Leo Carton Mollica e-mails:
Your most recent post (for which many thanks) inspired the below-expressed argument, and I was curious as to your opinion of it . . . . I think it has something behind it, but right now I feel uncertain about my examples in (2).
0. There is something curious about the relation between a proposition or declarative sentence and the terms or words that compose it: the list L ("Christ," "Judas," "betrays") clearly differs, at the very least in not having a truth value, from the sentence "Judas betrays Christ," yet nothing immediately presents itself as the ground G of this difference. One plausible candidate for G is some kind of union or togetherness amongst the members of L present in "Judas betrays Christ" and not in L itself, but this proposal is open to a serious challenge.
1. Suppose we accept Barry Miller's thesis, from "Logically Simple Propositions," that some declarative sentences have only one semantic element. His favorite such sentence is the Romanian "Fulgura," whose only constituent word translates (if I remember aright) the English "brightens," and which is interesting in requiring no actual or implied subject to form a complete sentence (like "It's raining" in English, but without the dummy subject).
2. Now, the lone word in "Fulgura" seemingly can occur outside any proposition. If, for example, someone were to ask me to recite my favorite Romanian word, or to translate "brightens" into Romanian, it would be strange to take me as telling them something false, or to have them respond "No, it isn't," upon my replying with "fulgura." There would, however, be nothing strange about the sentence "Fulgura" being false and someone telling me as much. [. . .]

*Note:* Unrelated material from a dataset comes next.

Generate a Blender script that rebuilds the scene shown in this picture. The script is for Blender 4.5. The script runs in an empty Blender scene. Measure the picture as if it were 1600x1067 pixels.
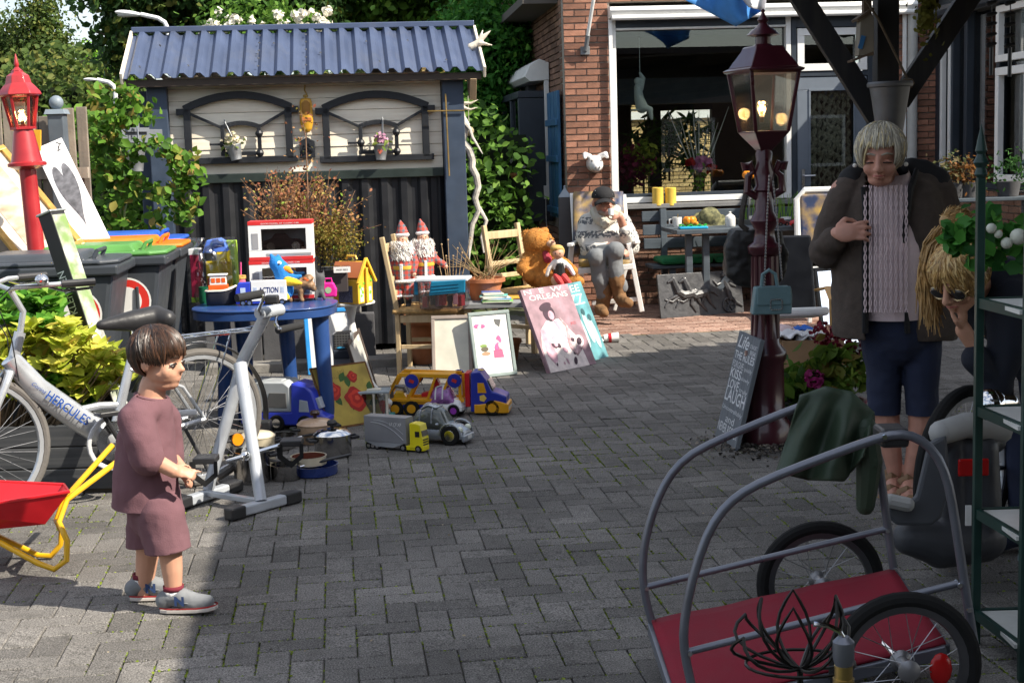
import bpy,bmesh,math,random
import numpy as np
from mathutils import Matrix,Vector,noise as mnoise
sin,cos,pi,sqrt = math.sin,math.cos,math.pi,math.sqrt
RAD = math.radians
SC = bpy.context.scene
COL = SC.collection
rnd = random.Random(7)
# ------------------------------------------------------------------ camera
FPX,PITCH,ROLL,CAMH = 2290.0,.130,.030,1.565
_F = Vector((0,cos(PITCH),-sin(PITCH))); _X = Vector((1,0,0)); _D = Vector((0,-sin(PITCH),-cos(PITCH)))
_R = cos(ROLL)*_X + sin(ROLL)*_D; _DN = -sin(ROLL)*_X + cos(ROLL)*_D
cd = bpy.data.cameras.new('camera'); cam = bpy.data.objects.new('camera',cd); COL.objects.link(cam)
cd.sensor_fit = 'HORIZONTAL'; cd.sensor_width = 36; cd.lens = 36*FPX/1600; cd.clip_start = .05; cd.clip_end = 600
m = Matrix.Identity(4)
for k in range(3):
    m[k][0] = _R[k]; m[k][1] = -_DN[k]; m[k][2] = -_F[k]
m[2][3] = CAMH
cam.matrix_world = m
SC.camera = cam
# ------------------------------------------------------------------ sky and sun
SUN_EL = RAD(43); SH = Vector((.905,-.425)).normalized()
TOSUN = Vector((SH.x*cos(SUN_EL),SH.y*cos(SUN_EL),sin(SUN_EL)))
w = bpy.data.worlds.new('World'); SC.world = w; w.use_nodes = True
nt = w.node_tree; nt.nodes.clear()
o_ = nt.nodes.new('ShaderNodeOutputWorld'); bg = nt.nodes.new('ShaderNodeBackground'); sky = nt.nodes.new('ShaderNodeTexSky')
sky.sky_type = 'NISHITA'; sky.sun_disc = False; sky.sun_elevation = SUN_EL; sky.sun_rotation = math.atan2(SH.x,SH.y)
sky.dust_density = 1.5; sky.air_density = 1.0; sky.ozone_density = 1.2
tc = nt.nodes.new('ShaderNodeTexCoord'); nz = nt.nodes.new('ShaderNodeTexNoise'); rp = nt.nodes.new('ShaderNodeValToRGB'); mx = nt.nodes.new('ShaderNodeMix')
mp = nt.nodes.new('ShaderNodeMapping'); mp.inputs['Scale'].default_value = (1,1,2.6); mp.inputs['Location'].default_value = (.9,.35,0)
nz.inputs['Scale'].default_value = 3.1; nz.inputs['Detail'].default_value = 7; nz.inputs['Roughness'].default_value = .55
rp.color_ramp.elements[0].position = .40; rp.color_ramp.elements[1].position = .62
mx.data_type = 'RGBA'; mx.inputs[7].default_value = (5.6,5.7,5.9,1)
nt.links.new(tc.outputs['Generated'],mp.inputs[0]); nt.links.new(mp.outputs[0],nz.inputs[0]); nt.links.new(nz.outputs[0],rp.inputs[0])
nt.links.new(rp.outputs[0],mx.inputs[0]); nt.links.new(sky.outputs[0],mx.inputs[6]); nt.links.new(mx.outputs[2],bg.inputs[0]); nt.links.new(bg.outputs[0],o_.inputs[0])
bg.inputs[1].default_value = .125
sl = bpy.data.lights.new('sun','SUN'); sl.energy = 5.0; sl.angle = RAD(.55); sl.color = (1,.92,.79)
so = bpy.data.objects.new('sun',sl); COL.objects.link(so); so.rotation_euler = TOSUN.to_track_quat('Z','Y').to_euler(); so.location = TOSUN*30
SC.view_settings.view_transform = 'Standard'; SC.view_settings.look = 'None'; SC.view_settings.exposure = .78; SC.view_settings.gamma = 1
SC.render.engine = 'CYCLES'; SC.cycles.max_bounces = 6; SC.cycles.diffuse_bounces = 3; SC.cycles.glossy_bounces = 3; SC.cycles.transparent_max_bounces = 14; SC.cycles.use_denoising = True
SC.cycles.caustics_reflective = False; SC.cycles.caustics_refractive = False
# ------------------------------------------------------------------ pixel helpers (1600x1067 photograph -> world)
CP = Vector((0,0,CAMH))
def ray(px,py): return _F + _R*((px-800)/FPX) + _DN*((py-533.5)/FPX)
def G(px,py,z=0.):
    d = ray(px,py); return CP + d*((z-CAMH)/d.z)
def P(px,py,Y):
    d = ray(px,py); return CP + d*(Y/d.y)
def pix(p):
    q = Vector(p)-CP; d = q.dot(_F); return 800+FPX*q.dot(_R)/d,533.5+FPX*q.dot(_DN)/d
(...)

3. Even in such simple sentences, therefore, there is a distinction between the sentence and the words contained therein, for one can be had without the other. But the ground of this distinction cannot be any union or togetherness among the words that enter into the sentence for the simple reason that no union or togetherness amongst items can be had without distinct items to unify or bind together. It can, therefore, be at least plausibly argued that the general ground of the difference between a sentence and its constituent words is no kind of union or togetherness.
I take Mr Mollica's basic argument to be this:
a. If there are logically simple sentences/propositions, then the problem of the unity of the sentence/proposition is not one that arises for every sentence/proposition.

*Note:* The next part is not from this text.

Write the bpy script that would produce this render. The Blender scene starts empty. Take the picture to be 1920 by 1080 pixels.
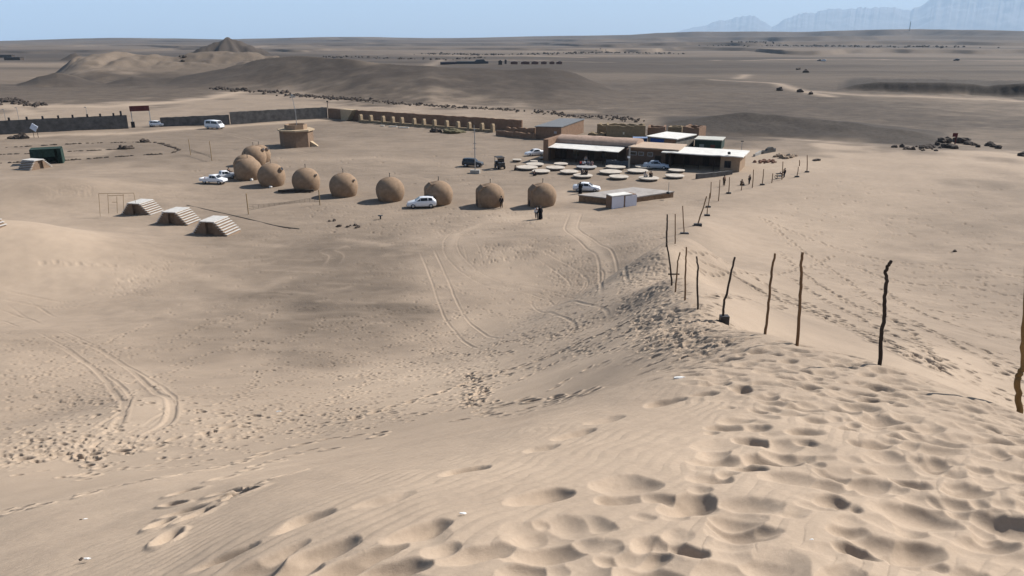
import bpy, bmesh, math, random
import numpy as np
from mathutils import Vector, Matrix

# ------------------------------------------------------------------ camera, sky, sun, exposure
C = bpy.context.scene
ROOTC = C.collection
random.seed(7)
RNG = np.random.default_rng(11)
FPX = 1386.67                      # focal length in pixels of the 1920 wide photograph
PITCH = math.radians(18.6)
EYE = 22.0                         # metres above the camp's plain
cam_d = bpy.data.cameras.new('camera')
cam = bpy.data.objects.new('camera', cam_d)
ROOTC.objects.link(cam)
cam_d.sensor_width = 36.0
cam_d.lens = 26.0
cam_d.clip_start = 0.05
cam_d.clip_end = 90000.0
cam.location = (0, 0, EYE)
cam.rotation_euler = (math.radians(90) - PITCH, 0, 0)
C.camera = cam

SUN_EL = math.radians(39)
SUN_AZ = math.radians(59)          # from straight ahead towards the right
world = bpy.data.worlds.new('World')
C.world = world
world.use_nodes = True
wn = world.node_tree.nodes
wl = world.node_tree.links
sky = wn.new('ShaderNodeTexSky')
sky.sky_type = 'NISHITA'
sky.sun_disc = False
sky.sun_elevation = SUN_EL
sky.sun_rotation = SUN_AZ
sky.altitude = 300
sky.air_density = 1.0
sky.dust_density = 1.3
sky.ozone_density = 1.6
wl.new(sky.outputs[0], wn['Background'].inputs[0])
wn['Background'].inputs[1].default_value = 0.056

sl = bpy.data.lights.new('sun', 'SUN')
sl.energy = 5.0
sl.angle = math.radians(0.5)
sl.color = (1.0, 0.955, 0.90)
sun = bpy.data.objects.new('sun', sl)
ROOTC.objects.link(sun)
sdir = Vector((math.sin(SUN_AZ) * math.cos(SUN_EL), math.cos(SUN_AZ) * math.cos(SUN_EL), math.sin(SUN_EL)))
sun.rotation_euler = sdir.to_track_quat('Z', 'Y').to_euler()
sun.location = (60, 40, 80)

C.view_settings.view_transform = 'Standard'
C.view_settings.look = 'None'
C.view_settings.gamma = 1
C.view_settings.exposure = 0.74
C.cycles.max_bounces = 5
C.cycles.diffuse_bounces = 3
C.cycles.volume_bounces = 2
C.cycles.use_denoising = True

# ------------------------------------------------------------------ small helpers
def lin(r, g, b):
    f = lambda c: (c / 255 / 12.92) if c / 255 <= 0.04045 else ((c / 255 + 0.055) / 1.055) ** 2.4
    return (f(r), f(g), f(b), 1)

def sstep(a, b, x):
    t = np.clip((x - a) / (b - a), 0, 1)
    return t * t * (3 - 2 * t)

def _hash(ix, iy, seed):
    h = (ix.astype(np.int64) * 374761393 + iy.astype(np.int64) * 668265263 + seed * 974634777) & 0xFFFFFFFF
    h = ((h ^ (h >> 13)) * 1274126177) & 0xFFFFFFFF
    h = h ^ (h >> 16)
    return (h & 0xFFFFFF) / float(0xFFFFFF)

def vnoise(x, y, seed=0):
    ix = np.floor(x); iy = np.floor(y)
    fx = x - ix; fy = y - iy
    ux = fx * fx * fx * (fx * (fx * 6 - 15) + 10); uy = fy * fy * fy * (fy * (fy * 6 - 15) + 10)
    a = _hash(ix, iy, seed); b = _hash(ix + 1, iy, seed)
    c = _hash(ix, iy + 1, seed); d = _hash(ix + 1, iy + 1, seed)
    return (a * (1 - ux) + b * ux) * (1 - uy) + (c * (1 - ux) + d * ux) * uy * 1.0

def fbm(x, y, octv=4, seed=0, gain=0.5):
    s = np.zeros_like(x); amp = 1.0; tot = 0
    for o in range(octv):
        s += amp * (vnoise(x * 2 ** o + 17.3 * o, y * 2 ** o - 9.1 * o, seed + o) - 0.5)
        tot += amp; amp *= gain
    return s / tot * 2

def ray(px, py):
    """world direction of a pixel of the 1920x1080 photograph"""
    x = (np.asarray(px, float) - 960) / FPX
    y = (540 - np.asarray(py, float)) / FPX
    cp, sp = math.cos(PITCH), math.sin(PITCH)
    return x, cp + y * sp, -sp + y * cp
# ------------------------------------------------------------------ terrain: one sheet, finest near the photographer
CTRL = []                                             # (bearing, ln distance, height)
def c_s(px, py, slant):
    dx, dy, dz = ray(px, py); n = math.sqrt(dx * dx + dy * dy + dz * dz)
    r = slant / n * math.hypot(dx, dy)
    CTRL.append((math.atan2(dx, dy), math.log(r), EYE + dz / n * slant))
def c_z(px, py, z):
    dx, dy, dz = ray(px, py); t = (z - EYE) / dz
    CTRL.append((math.atan2(dx, dy), math.log(t * math.hypot(dx, dy)), z))
def c_p(deg, r, z):
    CTRL.append((math.radians(deg), math.log(r), z))

def c_pl(px, py, k):
    """the crest falls away from the photographer's feet at a slope k"""
    dx, dy, dz = (float(v) for v in ray(px, py)); h = math.hypot(dx, dy); r = 1.65 / (-dz / h - k)
    CTRL.append((math.atan2(dx, dy), math.log(r), EYE - 1.65 - k * r))
for t in [(640, 1080, .29), (960, 1080, .27), (1250, 1080, .26), (1500, 1080, .25), (1720, 1080, .24), (1920, 1080, .23), (300, 1070, .34), (50, 1060, .37), (0, 1080, .37),
          (420, 1055, .32), (540, 980, .31), (780, 990, .28), (870, 877, .30), (1080, 812, .30), (1240, 755, .285), (1340, 862, .27), (1650, 850, .25), (1850, 800, .25),
          (1912, 775, .26), (1600, 720, .26), (160, 1000, .40), (340, 945, .40), (500, 910, .37), (600, 880, .36), (870, 835, .34), (1000, 800, .32), (1500, 950, .25), (1150, 950, .27), (1850, 930, .24)]:
    c_pl(*t)
for t in [(1655, 682, 12.5),
          (1497, 645, 14.6), (1437, 626, 16.8), (1358, 605, 20), (1308, 580, 25), (1285, 562, 27.5), (1268, 545, 31),
          (1258, 515, 36), (1252, 460, 48), (1283, 438, 56), (1270, 700, 10), (1150, 727, 13), (1060, 745, 17),
          (880, 765, 20), (700, 815, 18), (420, 860, 19), (270, 905, 13), (60, 955, 13), (150, 870, 23), (20, 880, 23), (100, 780, 36),
          (250, 745, 31), (330, 770, 28), 
          (1080, 650, 29), (1150, 600, 34), (1200, 645, 21), (1000, 700, 27), (1180, 590, 34), (1225, 500, 47),
          (1250, 600, 25.5), (850, 720, 30), (1700, 600, 48), (1850, 680, 37), (1850, 720, 31), (1780, 690, 30),
          (1400, 540, 52), (1500, 575, 47), (1600, 610, 42), (1330, 530, 50), (1320, 555, 40), (1920, 720, 33)]:
    c_s(*t)
for t in [(600, 700, 4.6), (400, 700, 4.6), (300, 620, 2.5), (600, 600, 1.5), (850, 640, 2.6), (850, 560, .8), (1050, 570, 2.2),
          (1150, 530, 3), (1100, 450, 1.2), (1000, 480, 1.0), (900, 450, .3), (700, 450, .2), (500, 500, .5), (100, 660, 4.2),
          (0, 700, 5.6), (-150, 640, 4.5), (1200, 450, 3.2), (1310, 423, 3.6), (1325, 405, 1.6), (1327, 388, .5), (1800, 560, 2.2),
          (1600, 500, 1.2), (1350, 500, 4.0), (1400, 460, 2), (1500, 420, .6), (1700, 450, .4), (1900, 560, 2.0), (1910, 640, 5),
          (0, 600, 1.5), (300, 500, .2), (0, 480, .5), (700, 380, 0), (1000, 380, 0), (1250, 370, .1), (1450, 370, .1), (1700, 370, .2),
          (300, 400, 0), (0, 400, 0), (1920, 420, .3), (2000, 500, 1), (-200, 480, .5), (-200, 800, 9), (1200, 400, .8)]:
    c_z(*t)
for dg in (-75, -55, -38, -19, 0, 19, 38, 55, 75):
    c_p(dg, .3, 20.30); c_p(dg, 1.0, 20.08)
    c_p(dg, 150, 0); c_p(dg, 240, 0)
for dg, prof in ((-75, ((3, 19.5), (8, 17.6), (20, 12.8), (50, 4), (95, 0))), (-55, ((3, 19.3), (8, 17.2), (20, 12), (50, 3.5), (95, 0))),
                 (55, ((3, 20.3), (8, 18.8), (18, 15), (40, 7), (85, .5))), (75, ((3, 20.3), (8, 18.8), (18, 15), (40, 7), (85, .5)))):
    for r, z in prof: c_p(dg, r, z)
# the side of the crest away from the camp drops more steeply than the line of sight
_cp = np.array([(1437, 626), (1497, 645), (1655, 684), (1800, 738), (1912, 781), (2000, 818), (2150, 880)], float)
for px in (1470, 1560, 1640, 1720, 1800, 1870, 1930, 2010):
    py = float(np.interp(px, _cp[:, 0], _cp[:, 1])); dx, dy, dz = (float(v) for v in ray(px, py)); h = math.hypot(dx, dy); tn = -dz / h
    rc = 1.65 / (tn - .262); zc = EYE - tn * rc; th = math.atan2(dx, dy)
    CTRL += [(th, math.log(rc), zc), (th, math.log(rc + 1.3), zc - 1.3 * (tn - .03)), (th, math.log(rc + 6), zc - 6 * (tn + .10)), (th, math.log(rc + 10), zc - 10 * (tn + .07))]
CT = np.array(CTRL)
KA = 1.6
def mq(dt, dl): return np.sqrt((KA * dt) ** 2 + dl ** 2 + 0.05 ** 2)
_n = len(CT)
A = mq(CT[:, None, 0] - CT[None, :, 0], CT[:, None, 1] - CT[None, :, 1])
AA = np.zeros((_n + 1, _n + 1)); AA[:_n, :_n] = A + np.eye(_n) * (-0.012); AA[:_n, _n] = 1; AA[_n, :_n] = 1
WT = np.linalg.solve(AA, np.append(CT[:, 2], 0))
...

b. There are logically simple sentences/propositions.
Therefore
c. The problem of the unity of the proposition is not one that arises for every sentence/proposition.
My response is to reject (b) while granting (a). I discussed the question of logically simple sentences/propositions with Barry Miller back in the '90s in the pages of Faith and Philosophy. My "Divine Simplicity: A New Defense (Faith and Philosophy, vol. 9, no. 4, October 1992, pp. 508-525) has an appendix entitled "Divine Simplicity and Logically Simple Propositions." Miller responded and I counter-responded in the July 1994 issue, pp. 474-481. It is with pleasure that I take another look at this issue. I will borrow freely from what I have published. (Whether this counts as plagairism, depends, I suppose, on one's views on diachronic personal identity.)
A. A logically simple proposition (LSP) is one that lacks not only propositional components, but also sub-propositional components.Thus atomic propositions are not logically simple in Miller's sense, since they contain sub-propositional parts. A proposition of the form a is F, though atomic, exhibits subject-predicate complexity.
B. Miller's examples of LSPs are inconclusive. Consider the German Es regnet ('It is raining'). As Miller correctly notes, the es is grammatical filler, and so the sentence can be pared down to Regnet, which is no doubt grammatically simple. He then argues:
Now there is no question of Regnet being a predicate; for as a proposition it has a complete sense, whereas as a predicate it could have only incomplete sense. Hence, Regnet and propositions like it seem logically simple. (Barry Miller, "Logically Simple Propositions," Analysis, vol. 34, no. 4, March 1974, p. 125.)
I find it hard to avoid the conclusion that Miller is confusing propositions with the sentences used to express them. Regnet and fulgura are grammatically simple. But it scarcely follows that the propositions they express are logically simple. What makes them one-word sentences is the fact that they express propositions; otherwise, they would be mere words. So we need a sentence-proposition distinction. But once that distinction is in place then it becomes clear that grammatical simplicity of sentence does not entail logical simplicity of the corresponding proposition.
C. It is also unclear how any intellect like ours could grasp a proposition devoid of logical parts, let alone believe or know such a proposition. To believe that it is snowing, for example, is to believe something logically complex, albeit unified, something formulatable by some such sentence as 'Snow is falling.' So even if there were logically simple propositions, they could not be accusatives of minds like ours. And if propositions are defined as the possible accusatives of propositional attitudes such as belief and knowledge, then the point is stronger still: there cannot be any logically sinple propositions.
D. So it seems to me that 'the problem of the list' or the problem of the unity of the sentence/proposition is one that pertains to every sentence/proposition. It is a problem as ancient as it is tough, and, I suspect, absolutely intractable. For a glimpse into the state of the art, I shamelessly recommend my June 2010 Dialectica article, "Gaskin on the Unity of the Proposition."